While the top-down macro picture for copper is shaky and the metal has been pummelled, the physical picture is still one where availability of metal remains tight thanks to traders building huge queues for metal.
As of the 19th of June, LME stocks were a little higher than at the end of May, but the composition continues to tilt towards three warehouses. In particular, Glencore's warehouse in Johor, Malaysia has continued to soak up more metal.
The big change, however, has been in cancelled warrants, which are owners trying to take metal out of the warehouse. This has surged to over 45% of all metal on warrant in LME warehouses, with cancelled warrants in Johor particularly large.
Traders are able to hoard metal for 4 reasons. First, financing and warehouse costs are low. Second, the copper curve is in contango, so they can hedge a forward sale and make a risk free return given the low cost of carry. Third, premiums for physical delivery are high and contribute to trader profit. Finally, low load-out rates at warehouses means it takes a long time to get metal out.

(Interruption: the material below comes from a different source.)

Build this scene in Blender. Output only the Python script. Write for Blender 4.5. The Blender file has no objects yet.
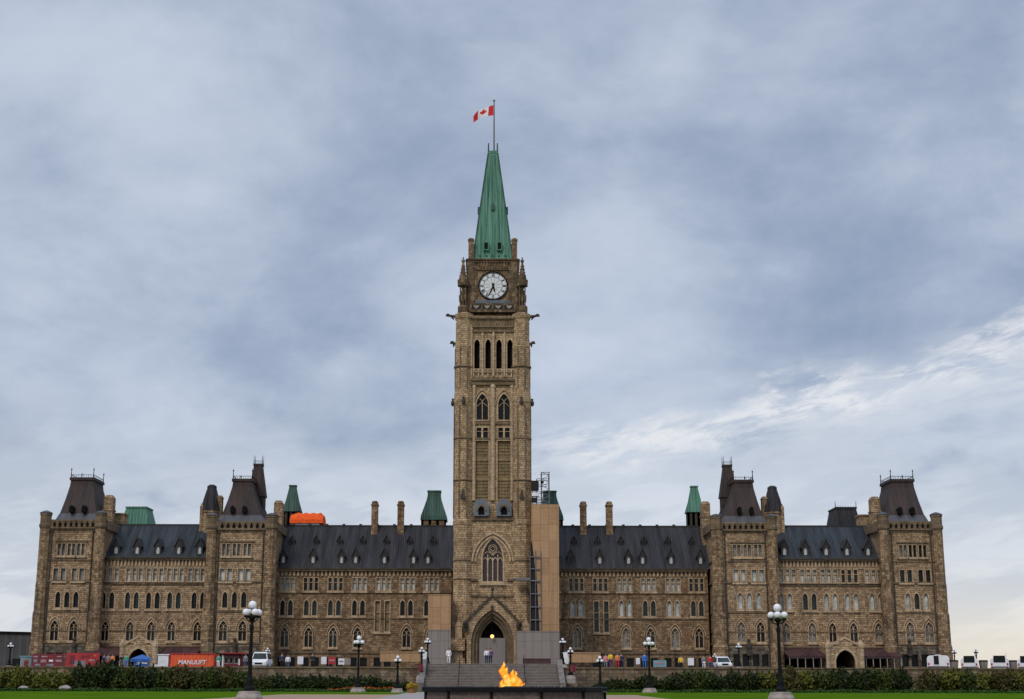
import bpy, bmesh, math, random
from mathutils import Vector, Matrix
random.seed(7)
PI = math.pi
scene = bpy.context.scene
COL = scene.collection

# ------------------------------------------------------------------ camera
EYE = 1.5
TH = math.atan(0.2325)
SN, CS = math.sin(TH), math.cos(TH)
F = 1430.0
cam_d = bpy.data.cameras.new("camera")
cam = bpy.data.objects.new("camera", cam_d)
COL.objects.link(cam)
cam.location = (0, 0, EYE)
cam.rotation_mode = 'ZYX'
cam.rotation_euler = (PI / 2 + TH + 0.0005, 0, 0.0020)      # the photographer held it very slightly off level
cam_d.sensor_width = 36
cam_d.lens = 36 * F / 1024
cam_d.shift_x = 20.5 / 1024
cam_d.clip_end = 6000
scene.camera = cam

# ------------------------------------------------------------------ light
SUN_EL, SUN_AZ = math.radians(42), math.radians(205)      # behind the camera, a little to the left
scene.view_settings.view_transform = 'Standard'
scene.view_settings.look = 'None'
scene.view_settings.exposure = 0.0
scene.view_settings.gamma = 1.0
sun_d = bpy.data.lights.new("sun", 'SUN')
sun_d.energy = 1.5
sun_d.angle = math.radians(14)
sun_d.color = (1.0, 0.88, 0.74)
sun = bpy.data.objects.new("sun", sun_d)
COL.objects.link(sun)
sdir = Vector((math.sin(SUN_AZ) * math.cos(SUN_EL), math.cos(SUN_AZ) * math.cos(SUN_EL), math.sin(SUN_EL)))
sun.rotation_euler = sdir.to_track_quat('Z', 'Y').to_euler()
sun.location = (0, -50, 120)

world = bpy.data.worlds.new("World")
scene.world = world
world.use_nodes = True
WN, WL = world.node_tree.nodes, world.node_tree.links
WN.clear()


def wmath(op, a, b=None, c=None, clamp=False):
    n = WN.new('ShaderNodeMath'); n.operation = op; n.use_clamp = clamp
    for i, v in enumerate((a, b, c)):
        if v is None: continue
        if isinstance(v, (int, float)): n.inputs[i].default_value = v
        else: WL.new(v, n.inputs[i])
    return n.outputs[0]


def wmix(f, a, b):
    n = WN.new('ShaderNodeMix'); n.data_type = 'RGBA'
    for i, v in ((0, f), (6, a), (7, b)):
        if isinstance(v, (int, float)): n.inputs[i].default_value = v
        elif isinstance(v, tuple): n.inputs[i].default_value = (*v, 1)
        else: WL.new(v, n.inputs[i])
    return n.outputs[2]


def wramp(f, stops):
    n = WN.new('ShaderNodeMapRange'); n.interpolation_type = 'SMOOTHSTEP'
    WL.new(f, n.inputs[0])
    n.inputs[1].default_value, n.inputs[2].default_value = stops
    return n.outputs[0]


def wnoise(vec, scale, detail, rough, dist=0.0):
    n = WN.new('ShaderNodeTexNoise')
    WL.new(vec, n.inputs['Vector'])
    n.inputs['Scale'].default_value = scale
    n.inputs['Detail'].default_value = detail
    n.inputs['Roughness'].default_value = rough
    n.inputs['Distortion'].default_value = dist
    return n.outputs[0]


def wcomb(x, y, z):
    n = WN.new('ShaderNodeCombineXYZ')
    for i, v in enumerate((x, y, z)):
        if isinstance(v, (int, float)): n.inputs[i].default_value = v
        else: WL.new(v, n.inputs[i])
    return n.outputs[0]


tc = WN.new('ShaderNodeTexCoord')
sep = WN.new('ShaderNodeSeparateXYZ')
WL.new(tc.outputs['Generated'], sep.inputs[0])
dx, dy, dz = sep.outputs
zc = wmath('MAXIMUM', dz, 0.0)
den = wmath('ADD', zc, 0.24)
qx, qy = wmath('DIVIDE', dx, den), wmath('DIVIDE', dy, den)
# cloud plane turned a little so its streaks climb to the right
ca, sa = math.cos(-0.42), math.sin(-0.42)
rx = wmath('ADD', wmath('MULTIPLY', qx, ca), wmath('MULTIPLY', qy, sa))
ry = wmath('SUBTRACT', wmath('MULTIPLY', qy, ca), wmath('MULTIPLY', qx, sa))
pv = wcomb(wmath('MULTIPLY', rx, 0.95), ry, 3.3)
n1 = wnoise(pv, 2.1, 9, 0.58, 0.3)
den2 = wmath('ADD', zc, 0.55)
pv2 = wcomb(wmath('DIVIDE', dx, den2), wmath('DIVIDE', dy, den2), 5.2)
n2 = wnoise(pv2, 10.0, 6, 0.55, 0.3)
n4 = wnoise(pv2, 4.6, 9, 0.6, 0.3)
n3 = wnoise(wcomb(qx, qy, 9.1), 0.55, 3, 0.5, 0.2)
mixn = wmath('ADD', wmath('ADD', wmath('MULTIPLY', n1, 0.34), wmath('MULTIPLY', n2, 0.15)), wmath('ADD', wmath('MULTIPLY', n3, 0.20), wmath('MULTIPLY', n4, 0.31)))
# a heavier cloud mass stands to the right above the rift, a thinner veil on the left
ddx = wmath('SUBTRACT', dx, 0.24); ddz = wmath('MULTIPLY', wmath('SUBTRACT', dz, 0.285), 1.7)
mass = wmath('SUBTRACT', 1.0, wramp(wmath('SQRT', wmath('ADD', wmath('MULTIPLY', ddx, ddx), wmath('MULTIPLY', ddz, ddz))), (0.02, 0.24)))
ddx = wmath('ADD', dx, 0.24); ddz = wmath('MULTIPLY', wmath('SUBTRACT', dz, 0.36), 1.5)
veil = wmath('SUBTRACT', 1.0, wramp(wmath('SQRT', wmath('ADD', wmath('MULTIPLY', ddx, ddx), wmath('MULTIPLY', ddz, ddz))), (0.02, 0.26)))
mixn = wmath('ADD', mixn, wmath('SUBTRACT', wmath('MULTIPLY', veil, 0.05), wmath('MULTIPLY', mass, 0.085)))
lum = wramp(mixn, (0.345, 0.645))
cloud = wmix(lum, (0.265, 0.338, 0.478), (0.60, 0.665, 0.785))
# low bank, paler towards the skyline
low = wmath('SUBTRACT', 1.0, wramp(dz, (0.05, 0.21)))
lown = wmath('MULTIPLY', low, wramp(wmath('ADD', n2, wmath('MULTIPLY', low, 0.22)), (0.34, 0.60)))
cloud = wmix(wmath('MULTIPLY', lown, 0.9), cloud, (0.76, 0.785, 0.835))
# bright rift rising to the right
band = wmath('SUBTRACT', dz, wmath('ADD', 0.143, wmath('MULTIPLY', dx, 0.208)))
band = wmath('ADD', band, wmath('MULTIPLY', wmath('SUBTRACT', n2, 0.5), 0.075))
bf = wmath('SUBTRACT', 1.0, wramp(wmath('ABSOLUTE', band), (0.0, 0.021)))
bf = wmath('MULTIPLY', bf, wramp(dx, (-0.04, 0.12)))
n5 = wnoise(wcomb(wmath('MULTIPLY', dx, 1.0), wmath('MULTIPLY', wmath('SUBTRACT', dz, wmath('MULTIPLY', dx, 0.22)), 3.2), 1.7), 26.0, 7, 0.62, 0.4)
bf = wmath('MULTIPLY', bf, wramp(n5, (0.40, 0.60)))
# broad pale skirt under the rift, in ragged strands
skirt = wmath('MULTIPLY', wmath('SUBTRACT', 1.0, wramp(wmath('ABSOLUTE', wmath('ADD', band, 0.02)), (0.0, 0.055))), wramp(dx, (-0.06, 0.10)))
strand = wnoise(wcomb(wmath('MULTIPLY', dx, 1.0), wmath('MULTIPLY', wmath('SUBTRACT', dz, wmath('MULTIPLY', dx, 0.15)), 4.0), 8.7), 11.0, 7, 0.6, 0.3)
cloud = wmix(wmath('MULTIPLY', wmath('MULTIPLY', skirt, wramp(strand, (0.40, 0.64))), 0.75), cloud, (0.72, 0.755, 0.82))
lowst = wmath('MULTIPLY', wmath('SUBTRACT', 1.0, wramp(dz, (0.10, 0.22))), wramp(strand, (0.44, 0.62)))
cloud = wmix(wmath('MULTIPLY', lowst, 0.55), cloud, (0.45, 0.51, 0.62))
cloud = wmix(wmath('MULTIPLY', bf, 0.95), cloud, (0.84, 0.85, 0.87))
# warm glow low on the right
warm = wmath('MULTIPLY', wmath('SUBTRACT', 1.0, wramp(dz, (0.0, 0.085))), wramp(dx, (-0.05, 0.33)))
cloud = wmix(wmath('MULTIPLY', warm, 0.85), cloud, (0.90, 0.80, 0.66))
# an overcast sky is brightest overhead
zen = wmath('ADD', 1.0, wmath('MULTIPLY', wramp(dz, (0.45, 0.95)), 1.5))
vm = WN.new('ShaderNodeVectorMath'); vm.operation = 'SCALE'
WL.new(cloud, vm.inputs[0]); WL.new(wmath('MULTIPLY', zen, 10.0), vm.inputs['Scale'])
sky = WN.new('ShaderNodeTexSky')
sky.sky_type = 'NISHITA'; sky.sun_disc = False
sky.sun_elevation = SUN_EL; sky.sun_rotation = SUN_AZ
skycol = wmix(0.90, sky.outputs[0], vm.outputs[0])
bg = WN.new('ShaderNodeBackground')
bg.inputs['Strength'].default_value = 0.1
WL.new(skycol, bg.inputs['Color'])
wo = WN.new('ShaderNodeOutputWorld')
WL.new(bg.outputs[0], wo.inputs['Surface'])


def P(px, py, Y):
    """where the sight line to a surveyed point of the photograph meets the plane at distance Y -> (x, z)"""
    u, v = (px - 491.5) / F, (349.5 - py) / F
    t = Y / (CS - v * SN)
    return u * t, EYE + t * (SN + v * CS)


def PX(px, py, Y): return P(px, py, Y)[0]
def PZ(py, Y): return P(491.5, py, Y)[1]


# ------------------------------------------------------------------ materials
MATS = {}


def newmat(name):
    m = bpy.data.materials.new(name); m.use_nodes = True
    MATS[name] = m
    nt = m.node_tree
    return m, nt.nodes, nt.links, nt.nodes['Principled BSDF']


def nmix(N, L, f, a, b, blend='MIX'):
    n = N.new('ShaderNodeMix'); n.data_type = 'RGBA'; n.blend_type = blend
    for i, v in ((0, f), (6, a), (7, b)):
        if isinstance(v, (int, float)): n.inputs[i].default_value = v
        elif isinstance(v, tuple): n.inputs[i].default_value = (*v, 1)
        else: L.new(v, n.inputs[i])
    return n.outputs[2]


def nnoise(N, L, vec, scale, detail=5, rough=0.6):
    n = N.new('ShaderNodeTexNoise')
    if vec is not None: L.new(vec, n.inputs['Vector'])
    n.inputs['Scale'].default_value = scale
    n.inputs['Detail'].default_value = detail
    n.inputs['Roughness'].default_value = rough
    return n


def nrange(N, L, f, a, b, c=0.0, d=1.0):
    n = N.new('ShaderNodeMapRange')
    L.new(f, n.inputs[0])
    for i, v in enumerate((a, b, c, d)): n.inputs[i + 1].default_value = v
    return n.outputs[0]


def wallvec(N, L):
    """distance along the wall, height: for walls facing either way"""
    g = N.new('ShaderNodeNewGeometry')
    s = N.new('ShaderNodeSeparateXYZ'); L.new(g.outputs['Position'], s.inputs[0])
    sn = N.new('ShaderNodeSeparateXYZ'); L.new(g.outputs['True Normal'], sn.inputs[0])
    ax, ay = N.new('ShaderNodeMath'), N.new('ShaderNodeMath')
    for q, i in ((ax, 0), (ay, 1)): q.operation = 'ABSOLUTE'; L.new(sn.outputs[i], q.inputs[0])
    gt = N.new('ShaderNodeMath'); gt.operation = 'GREATER_THAN'; L.new(ax.outputs[0], gt.inputs[0]); L.new(ay.outputs[0], gt.inputs[1])
    mx = N.new('ShaderNodeMix'); mx.data_type = 'FLOAT'
    L.new(gt.outputs[0], mx.inputs[0]); L.new(s.outputs[0], mx.inputs[2]); L.new(s.outputs[1], mx.inputs[3])
    c = N.new('ShaderNodeCombineXYZ')
    L.new(mx.outputs[0], c.inputs[0]); L.new(s.outputs[2], c.inputs[1])
    return c.outputs[0], g.outputs['Position'], s.outputs[2]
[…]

It also helps that stocks in China are falling and the arbitrage into SHFE prices is open. But this is necessary for financing to work.
While this is not a new phenomenon in base metals, it is new to copper. What is interesting is that unlike aluminium or zinc, the copper forward curve is in contango even though prices are relatively high. Usually contango markets occur when markets are weak, but longer dated copper prices have drifted higher and higher over the last few years.
The ability to finance copper and keep it in an LME warehouse helps limits the downside risk to spot prices, as the steeper the contango, the more profitable it is to finance inventory. But once the cost of finance rises, or if the ease of getting the metal out of the warehouse changes, the current warehouse games will end and inventory will depress prices.